The half of the world’s fly population that wasn’t out at the Breakaways last night is here, and they’re crawling into every available orifice - eyes, noses and ears. Issy says she wants to buy one of those wide brimmed hats with corks hanging off it; the ones they use to make fun of us Aussies in the movies - just to be clear, the vast majority of us don’t actually wear them, just in case you were wondering. The supermarket doesn’t seem to stock any, so we settle for some nets that we can put over our hats, pull down over our faces and tie around our necks, hopefully not too tightly - it’d be shame to keep the flies out only to die of strangulation.

The supermarket might look like a haven for weary travellers but we suspect all is not always well here. There’s a sign on the door telling us that no more than four people are allowed inside at any one time after dark. Hmmm. We can only assume this is due to an extension of the civil unrest among our indigenous folk from further north. We heard stories of this in Coober Pedy as well, indigenous folk from out of town roaming the streets at night smashing things up. The locals were at pains to point out that this wasn’t “their” indigenous folk, who they said generally live in very peaceful coexistence with their non-indigenous neighbours. All very sad.

It’s long drive, so my underoccupied mind searches for meaningful things to think about. I struggled with this a bit, so intelligent readers might want to skip forward a paragraph or so. There are signs at very regular intervals along the road, usually no more than about twenty kilometres, warning motorists to look out for kangaroos and cattle from unfenced cattle stations wandering out onto the road.

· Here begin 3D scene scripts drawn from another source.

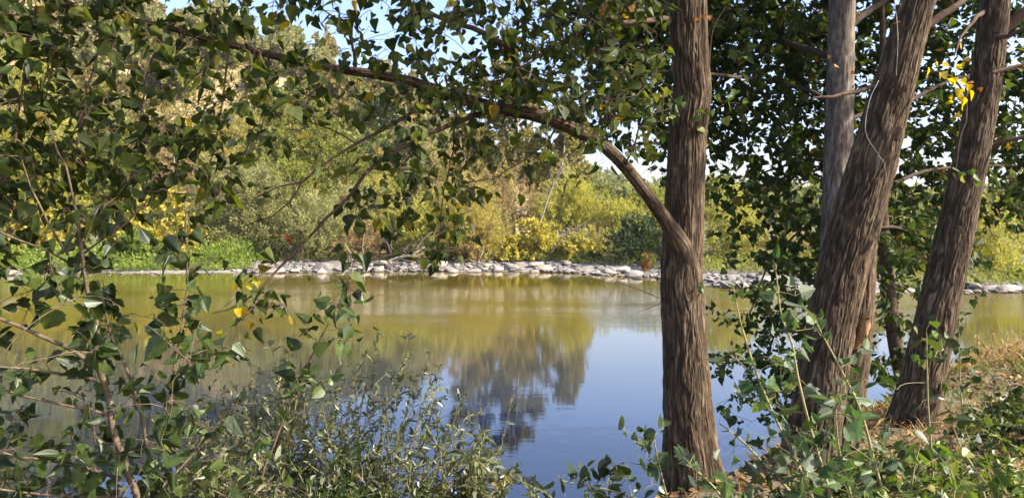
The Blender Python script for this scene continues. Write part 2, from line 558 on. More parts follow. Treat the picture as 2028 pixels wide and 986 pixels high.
def water_mat():
    m, nt, out = newmat('river_water')
    tc = N(nt, 'TexCoord')
    sp = N(nt, 'SeparateXYZ'); nt.links.new(tc.outputs['Object'], sp.inputs[0])
    mp = N(nt, 'Mapping'); mp.inputs['Scale'].default_value = (.38, 1.7, 1)
    nt.links.new(tc.outputs['Object'], mp.inputs[0])
    n1 = N(nt, 'TexNoise', Scale=4.5, Detail=4.0, Roughness=.55); nt.links.new(mp.outputs[0], n1.inputs['Vector'])
    n2 = N(nt, 'TexNoise', Scale=.55, Detail=2.0); nt.links.new(mp.outputs[0], n2.inputs['Vector'])
    # wind patches: a riffled band across the far half of the river, calm elsewhere
    mp3 = N(nt, 'Mapping'); mp3.inputs['Scale'].default_value = (.05, .16, 1)
    nt.links.new(tc.outputs['Object'], mp3.inputs[0])
    n3 = N(nt, 'TexNoise', Scale=1.0, Detail=3.0, Distortion=.6); nt.links.new(mp3.outputs[0], n3.inputs['Vector'])
    band = ramp(nt, [(.0, (0, 0, 0)), (.45, (.03, .03, .03)), (.53, (1, 1, 1)), (.66, (1, 1, 1)), (.75, (.2, .2, .2)), (1, (.15, .15, .15))])
    dv = N(nt, 'Math', operation='MULTIPLY'); dv.inputs[1].default_value = 1 / 44.0
    wv = N(nt, 'Math', operation='MULTIPLY_ADD'); wv.inputs[1].default_value = 5.0
    nt.links.new(n3.outputs[0], wv.inputs[0]); 
    sb = N(nt, 'Math', operation='SUBTRACT'); sb.inputs[1].default_value = 2.5
    nt.links.new(sp.outputs['Y'], sb.inputs[0]); nt.links.new(sb.outputs[0], wv.inputs[2])
    nt.links.new(wv.outputs[0], dv.inputs[0]); nt.links.new(dv.outputs[0], band.inputs[0])
    pr = ramp(nt, [(.36, (.25, .25, .25)), (.60, (1, 1, 1))]); nt.links.new(n3.outputs[0], pr.inputs[0])
    ml = N(nt, 'Math', operation='MULTIPLY'); nt.links.new(band.outputs[0], ml.inputs[0]); nt.links.new(pr.outputs[0], ml.inputs[1])
    ma = N(nt, 'Math', operation='MULTIPLY_ADD'); ma.inputs[1].default_value = 1.5; ma.inputs[2].default_value = .038
    nt.links.new(ml.outputs[0], ma.inputs[0])
    b1 = N(nt, 'Bump', Distance=.012); nt.links.new(n1.outputs[0], b1.inputs['Height']); nt.links.new(ma.outputs[0], b1.inputs['Strength'])
    n4 = N(nt, 'TexNoise', Scale=1.7, Detail=5.0, Roughness=.65, Distortion=.3); nt.links.new(mp.outputs[0], n4.inputs['Vector'])
    b3 = N(nt, 'Bump', Distance=.05); nt.links.new(n4.outputs[0], b3.inputs['Height']); m35 = N(nt, 'Math', operation='MULTIPLY'); m35.inputs[1].default_value = .32; nt.links.new(ml.outputs[0], m35.inputs[0]); nt.links.new(m35.outputs[0], b3.inputs['Strength']); nt.links.new(b1.outputs[0], b3.inputs['Normal'])
    b1 = b3
    b2 = N(nt, 'Bump', Distance=.02, Strength=.05); nt.links.new(n2.outputs[0], b2.inputs['Height']); nt.links.new(b1.outputs[0], b2.inputs['Normal'])
    b = N(nt, 'BsdfPrincipled', Roughness=.015, IOR=1.75)
    b.inputs['Specular IOR Level'].default_value = .5
    # silty olive far water over a pale shoal, bank reflection painted in
    nz = ramp(nt, [(.3, (.075, .058, .008)), (.7, (.115, .09, .012))]); nt.links.new(n3.outputs[0], nz.inputs[0])
    silt_refl_mix = N(nt, 'Mix', data_type='RGBA'); silt_refl_mix.inputs['A'].default_value = (.014, .025, .050, 1)  # near water: blue of the reflected sky put into the base colour
    dr = N(nt, 'MapRange'); dr.inputs['From Min'].default_value = 11; dr.inputs['From Max'].default_value = 22
    nt.links.new(sp.outputs['Y'], dr.inputs['Value']); nt.links.new(dr.outputs[0], silt_refl_mix.inputs['Factor'])
    nt.links.new(nz.outputs[0], silt_refl_mix.inputs['B'])
    nt.links.new(silt_refl_mix.outputs['Result'], b.inputs['Base Color'])
    nt.links.new(b2.outputs[0], b.inputs['Normal'])
    nt.links.new(b.outputs[0], out.inputs[0])
    return m


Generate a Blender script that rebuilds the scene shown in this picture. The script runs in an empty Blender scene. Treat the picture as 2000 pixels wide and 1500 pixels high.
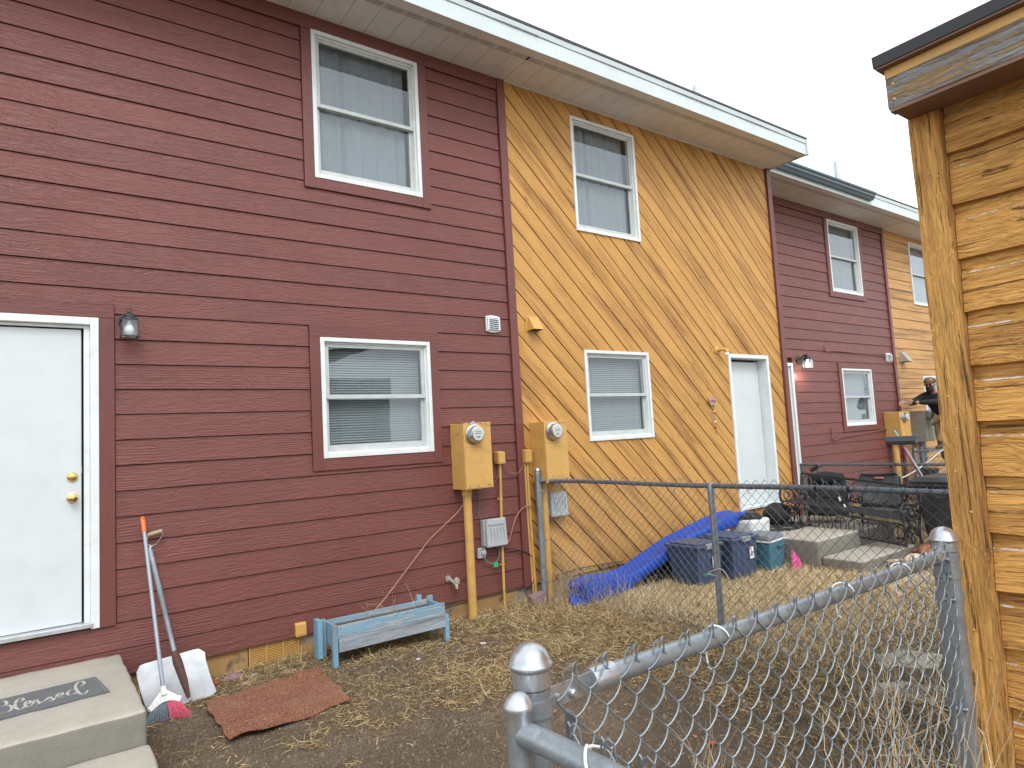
import bpy, bmesh, math, random
import numpy as np
from mathutils import Vector, Matrix
R = math.radians
random.seed(7)
rng = np.random.default_rng(11)
scene = bpy.context.scene
COL = scene.collection

# ------------------------------------------------------------------ camera
CAM = Vector((0.0, -5.30, 1.60))
cam_d = bpy.data.cameras.new('camera')
cam = bpy.data.objects.new('camera', cam_d)
COL.objects.link(cam)
rt = Vector((0.80766363, -0.58699033, -0.05587315))
up = Vector((-0.00368731, -0.09978363, 0.99500233))
fw = Vector((0.58963197, 0.80342117, 0.08275603))
m = Matrix.Identity(4)
for i in range(3):
    m[i][0] = rt[i]; m[i][1] = up[i]; m[i][2] = -fw[i]; m[i][3] = CAM[i]
cam.matrix_world = m
cam_d.sensor_width = 36.0
cam_d.lens = 1286.48 / 2000 * 36
cam_d.clip_start = 0.05
cam_d.clip_end = 600
scene.camera = cam

# ------------------------------------------------------------------ sky, sun, exposure
w = bpy.data.worlds.new('World'); scene.world = w; w.use_nodes = True
nt = w.node_tree; nt.nodes.clear()
sky = nt.nodes.new('ShaderNodeTexSky'); sky.sky_type = 'NISHITA'; sky.sun_disc = False
SUN_EL, SUN_ROT = R(48), R(200)
sky.sun_elevation = SUN_EL; sky.sun_rotation = SUN_ROT
sky.dust_density = 4.0; sky.air_density = 1.0; sky.ozone_density = 1.0
hs = nt.nodes.new('ShaderNodeHueSaturation'); hs.inputs['Saturation'].default_value = 0.12
mx = nt.nodes.new('ShaderNodeMixRGB'); mx.inputs[0].default_value = 0.72
mx.inputs[2].default_value = (9.3, 9.95, 10.55, 1)         # the even grey-white of the cloud deck
bg = nt.nodes.new('ShaderNodeBackground'); bg.inputs['Strength'].default_value = 0.125
wo = nt.nodes.new('ShaderNodeOutputWorld')
nt.links.new(sky.outputs[0], hs.inputs['Color']); nt.links.new(hs.outputs[0], mx.inputs[1])
nt.links.new(mx.outputs[0], bg.inputs['Color']); nt.links.new(bg.outputs[0], wo.inputs[0])
sd = bpy.data.lights.new('sun', 'SUN'); sd.energy = 0.85; sd.angle = R(22); sd.color = (1.0, 0.985, 0.96)
sun = bpy.data.objects.new('sun', sd); COL.objects.link(sun)
az = SUN_ROT
sdir = Vector((math.sin(az) * math.cos(SUN_EL), math.cos(az) * math.cos(SUN_EL), math.sin(SUN_EL)))
sun.rotation_euler = sdir.to_track_quat('Z', 'Y').to_euler()
scene.view_settings.view_transform = 'Standard'
scene.view_settings.look = 'None'
scene.view_settings.exposure = 0.68
scene.view_settings.gamma = 1.0
scene.view_settings.use_curve_mapping = False
scene.render.engine = 'CYCLES'

# ------------------------------------------------------------------ materials
class NT:
    def __init__(s, name):
        s.m = bpy.data.materials.new(name); s.m.use_nodes = True
        s.t = s.m.node_tree; s.n = s.t.nodes; s.l = s.t.links
        s.b = s.n['Principled BSDF']
    def node(s, typ, **kw):
        n = s.n.new(typ)
        for k, v in kw.items(): setattr(n, k, v)
        return n
    def link(s, a, b): s.l.new(a, b)
    def coords(s, rnd=True, rot=None, scale=(1, 1, 1)):
        tc = s.node('ShaderNodeTexCoord'); out = tc.outputs['Object']
        if rot:
            r = s.node('ShaderNodeVectorRotate', rotation_type='EULER_XYZ'); r.inputs['Rotation'].default_value = rot
            s.link(out, r.inputs['Vector']); out = r.outputs[0]
        mp = s.node('ShaderNodeMapping'); mp.inputs['Scale'].default_value = scale
        s.link(out, mp.inputs['Vector']); out = mp.outputs[0]
        if rnd:
            oi = s.node('ShaderNodeObjectInfo'); mu = s.node('ShaderNodeMath', operation='MULTIPLY'); mu.inputs[1].default_value = 97
            s.link(oi.outputs['Random'], mu.inputs[0]); ad = s.node('ShaderNodeVectorMath', operation='ADD')
            s.link(out, ad.inputs[0]); s.link(mu.outputs[0], ad.inputs[1]); out = ad.outputs[0]
        return out
    def noise(s, vec, scale, detail=4, rough=.55, dist=0):
        n = s.node('ShaderNodeTexNoise'); n.inputs['Scale'].default_value = scale
        n.inputs['Detail'].default_value = detail; n.inputs['Roughness'].default_value = rough
        n.inputs['Distortion'].default_value = dist
        s.link(vec, n.inputs['Vector']); return n.outputs['Fac']
    def ramp(s, fac, stops):
        r = s.node('ShaderNodeValToRGB'); e = r.color_ramp.elements
        while len(e) < len(stops): e.new(0.5)
        for i, (p, c) in enumerate(stops):
            e[i].position = p; e[i].color = tuple(c) + ((1,) if len(c) == 3 else ())
        s.link(fac, r.inputs[0]); return r.outputs[0]
    def g(s, fac, a, b):
        return s.ramp(fac, [(a, (0, 0, 0)), (b, (1, 1, 1))] if a < b else [(b, (1, 1, 1)), (a, (0, 0, 0))])
    def mix(s, f, a, b, mode='MIX'):
        n = s.node('ShaderNodeMixRGB', blend_type=mode)
        for sock, v in ((n.inputs[0], f), (n.inputs[1], a), (n.inputs[2], b)):
            if isinstance(v, (int, float)): sock.default_value = v
            elif isinstance(v, tuple): sock.default_value = v + ((1,) if len(v) == 3 else ())
            else: s.link(v, sock)
        return n.outputs[0]
    def math(s, op, a, b):
        n = s.node('ShaderNodeMath', operation=op)
        for i, v in enumerate((a, b)):
            if isinstance(v, (int, float)): n.inputs[i].default_value = v
            else: s.link(v, n.inputs[i])
        return n.outputs[0]
    def bump(s, h, strength=.5, dist=.003, prev=None):
        b = s.node('ShaderNodeBump'); b.inputs['Strength'].default_value = strength; b.inputs['Distance'].default_value = dist
        s.link(h, b.inputs['Height'])
        if prev: s.link(prev, b.inputs['Normal'])
        return b.outputs[0]
    def done(s, col=None, rough=None, metal=None, normal=None, spec=None):
        for k, v in (('Base Color', col), ('Roughness', rough), ('Metallic', metal), ('Normal', normal), ('Specular IOR Level', spec)):
            if v is None: continue
            if isinstance(v, (int, float)): s.b.inputs[k].default_value = v
            elif isinstance(v, tuple): s.b.inputs[k].default_value = v + ((1,) if len(v) == 3 else ())
            else: s.link(v, s.b.inputs[k])
        return s.m

def plain(name, col, rough=.5, metal=0, var=.12, nscale=6, bump=.0, spec=None, dirt=None, dirt_amt=.5):
    t = NT(name); v = t.coords(rnd=False)
    n = t.noise(v, nscale, 5, .6)
    d = tuple(c * (1 - var) for c in col); l = tuple(min(1, c * (1 + var)) for c in col)
    c = t.ramp(n, [(.3, d), (.7, l)])
    if dirt:
        n2 = t.noise(v, nscale * 2.3, 6, .7)
        c = t.mix(t.math('MULTIPLY', t.g(n2, .5, .72), dirt_amt), c, dirt)
    nrm = None
    if bump:
        nrm = t.bump(t.noise(v, nscale * 25, 3), bump, .002)
    r = t.ramp(n, [(.3, (rough * .85,) * 3), (.7, (min(1, rough * 1.15),) * 3)])
    return t.done(c, r, metal, nrm, spec)

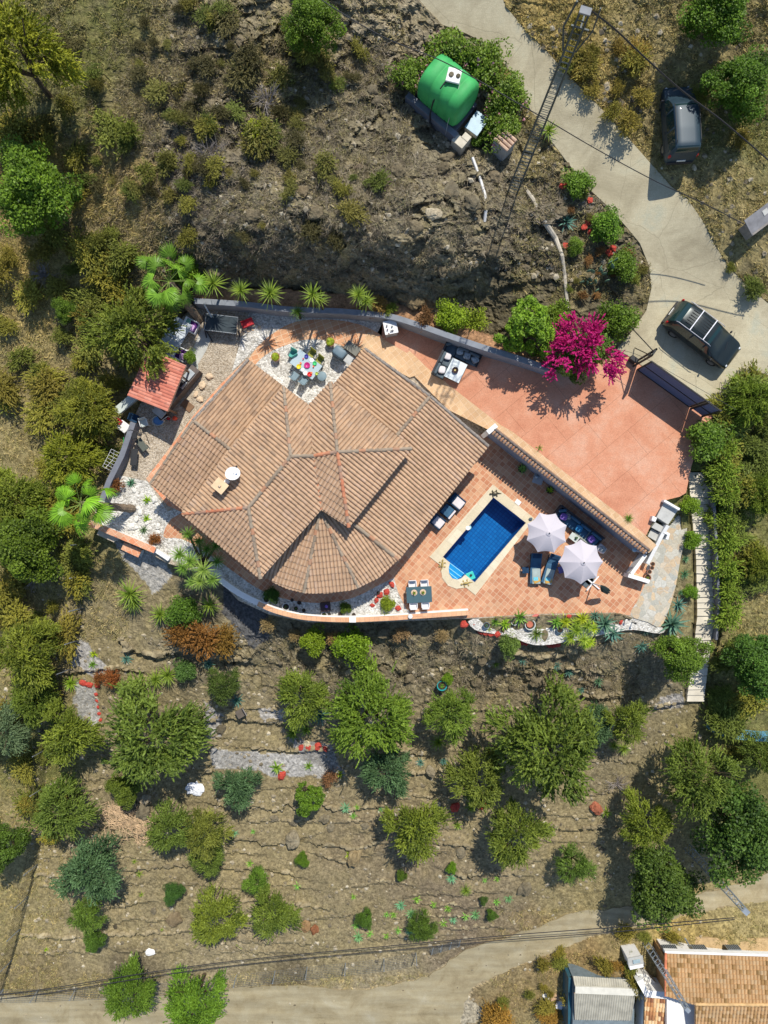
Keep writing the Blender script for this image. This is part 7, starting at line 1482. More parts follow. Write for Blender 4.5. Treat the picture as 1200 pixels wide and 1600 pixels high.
coffee(914,835,ia(.79,.61),'grey-green slatted coffee table with a tray between navy sofa and parasols',1.35,.85,.42,mat('greygreen_slats', (.28,.31,.26), .8, var=.2, vscale=15),M_rattan)
e = pose('serving_tray', 'pale tray with a little plant on the grey-green coffee table', 'tray', 897,840,ia(.79,.61),.425); MB().box(0, 0, 0, .6, .42, .03).build('tray_base', M_mint if False else M_cer, e, bevel=.01); MB().blob(.1, .05, .12, .2, .2, .2, 1, .3).build('plant', M_agave, e)
# armchairs and bench at the pool side ---------------------------------------
for px, py, nm in ((713,784,'upper'),(682,814,'lower')):
    e = pose('pool_armchair', 'white armchair with its part shaded by the eaves coloured navy, %s of the two' % nm, 'armchair', px, py, A1)
    MB().box(0, 0, .02, .95, .72, .30).box(-.42, 0, .30, .12, .72, .40).box(0, -.33, .30, .9, .08, .20).box(0, .33, .30, .9, .08, .20).build('frame', M_navy, e, bevel=.02)  # navy on frame and back paints the eave shade over white seating
    MB().box(.12, 0, .32, .66, .58, .14).build('seat_cushion', M_wcush, e, bevel=.05); MB().box(-.28, 0, .36, .16, .56, .34, ry=-.2).build('back_cushion', M_navy, e, bevel=.06)
e = pose('low_bench', 'low white bench with eave shade coloured blue behind its front edge between the two pool armchairs', 'bench', 699,799,A1); MB().box(0, 0, .02, .8, .72, .30).build('base', M_navy, e, bevel=.02); MB().box(-.05, 0, .32, .62, .64, .08).build('cushion', M_blue, e, bevel=.03); MB().box(.33, 0, .32, .12, .66, .10).build('front_edge', M_wcush, e, bevel=.02)  # blue parts paint in the eave shade, only the front edge stays white
# dining table by the curved wall -------------------------------------------
a_ = ia(1,-.045); e = pose('dining_table', 'grey-blue rectangular dining table with two round place mats near the curved wall', 'table', 654,927,a_)
MB().box(0, 0, .70, 1.56, .98, .04).build('tabletop', mat('slate_top', (.055,.11,.13), .45, var=.05), e, bevel=.01)
for x in (-.7, .7):
    for y in (-.42, .42): MB().box(x, y, 0, .05, .05, .70).build('leg', M_wpl, e)
for x, nm in ((-.27,'left'),(.27,'right')):
    q = W(654,927,.745); o_ = Vector((q.x+x*math.cos(a_), q.y+x*math.sin(a_)+.05, .745)); t = empty('place_mat', o_, 0, 'woven round mat with a small potted plant, %s on the dining table' % nm, 'place mat')
    MB().lathe([(.19,0),(.19,.012),(.01,.012)], n=20).build('mat', mat('straw', (.62,.45,.33), .9, var=.2, vscale=20), t); MB().lathe([(.05,.012),(.07,.12),(.01,.12)]).build('pot', M_pot, t)
    c = put('leaves', RM['aloe'], t, (0, 0, .12), x, .42); c.color = (1.2,1.2,.5,1)
def chair(px, py, ang, label, mt_s, mt_f, group=None, high=.85, z=0):
    e = pose('garden_chair', label, 'chair', px, py, ang, z, group)
    MB().box(0, 0, .43, .46, .46, .04).build('seat', mt_s, e, bevel=.015); MB().box(0, .24, .47, .44, .04, high-.47, rx=-.18).build('backrest', mt_s, e, bevel=.015)
    for x in (-.2, .2):
        for y in (-.2, .2): MB().box(x, y, 0, .035, .035, .43).build('leg', mt_f, e)
        MB().box(x*1.15, 0, .62, .04, .44, .03).build('armrest', mt_f, e, bevel=.01)
    return e
for x, y, r_, nm in ((-.37,.62,0,'upper left'),(.37,.62,0,'upper right'),(-.37,-.62,math.pi,'lower left'),(.37,-.62,math.pi,'lower right')):
    q = W(654,927,0); c_, s_ = math.cos(a_), math.sin(a_); e = chair(654,927,a_+r_,'white chair at the %s side of the grey-blue dining table' % nm,M_wpl,M_wpl,'white dining chairs'); e.location = (q.x+x*c_-y*s_, q.y+x*s_+y*c_, 0)
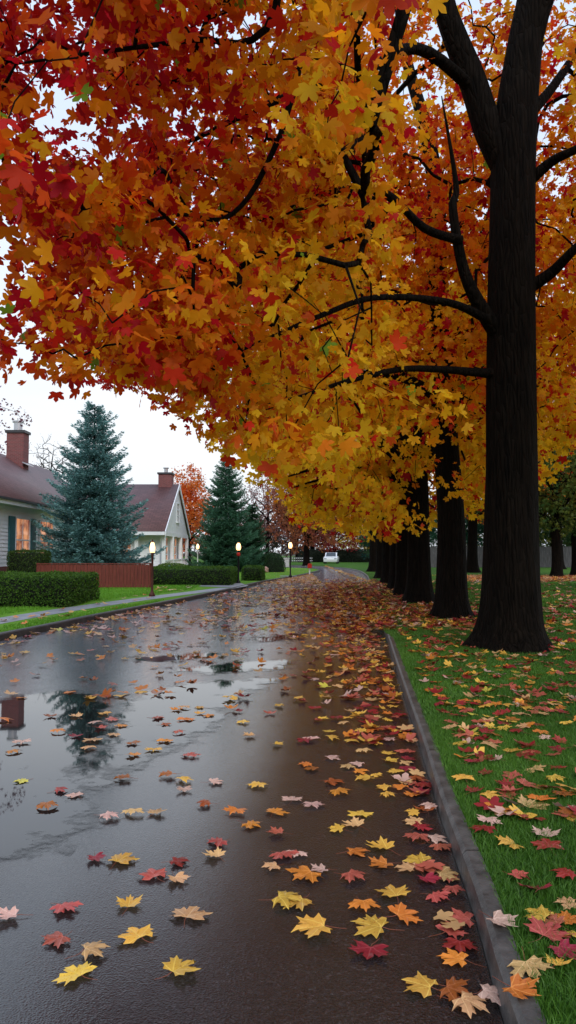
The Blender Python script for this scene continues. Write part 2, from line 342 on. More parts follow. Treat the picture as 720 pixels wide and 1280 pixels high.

I’ve never been quite sure what these signs are meant to achieve, a bit like signs warning you to beware of rocks falling onto your car. Presumably you’re not going to drive more slowly, and most of us drivers are already concentrating pretty hard on what’s ahead of and around us. And why are the signs so frequent; do they perhaps assume we’ve all got really short memories? As soon as we cross the border into the Northern Territory the frequency of the signs drops away to virtually zero. I’m sure there aren’t any fewer large mammals to run into up here, in fact there are probably more if you add in camels, donkeys and water buffalo, and if you go far enough north you might even come across the odd croc on the bitumen. Maybe Northern Territory drivers have got better memories, or perhaps they’re just better at driving generally. That must be it; they’ll let us hare along at 130 kms per hour as soon as we cross the border; the limit was only a paltry 110 back in South Australia. All very mysterious.

Another feature of the roadside landscape is abandoned cars, often stripped, burnt out, draped in graffiti and lying on their rooves. We’re not quite sure why; damaged vehicles too expensive to tow long distances possibly?

First stop in the Territory is the roadhouse at yet another thriving metropolis, this time Kulgera, population 50 (in 2006, I guess it might be bigger now …. or smaller). It’s ridiculously quirky. There’s a hills hoist out the front draped with pairs of shoes, and a vast array of bras and other miscellaneous paraphernalia (but mainly bras) hanging from the ceiling of the bar.

The landscape‘s been flattish with sparshish vegetation seemingly for days now, but that changes quite dramatically as soon as we cross the border - large rocky outcrops, hills that could almost pass as mountains, greener vegetation, substantial gum trees, and we even see some water pooled in sandy creek beds - we haven’t seen any of that since we left Port Augusta.

Our AirBnb is a few kilometres south of town and has a large balcony overlooking the Todd River … although I think they might use the term “river” fairly loosely in these parts - we suspect it might have been a while since it last had any water in it. It’s all very pleasant nonetheless.

They seem to be taking the whole civil unrest thing here fairly seriously. We head into the supermarket in search of alcohol, but it seems it’s now only available for sale between 3 and 6pm, Wednesday to Friday. Whatever they’re doing we hope it’s working. From what we’d been led to believe, even leaving the car in the car park unattended was a brave move.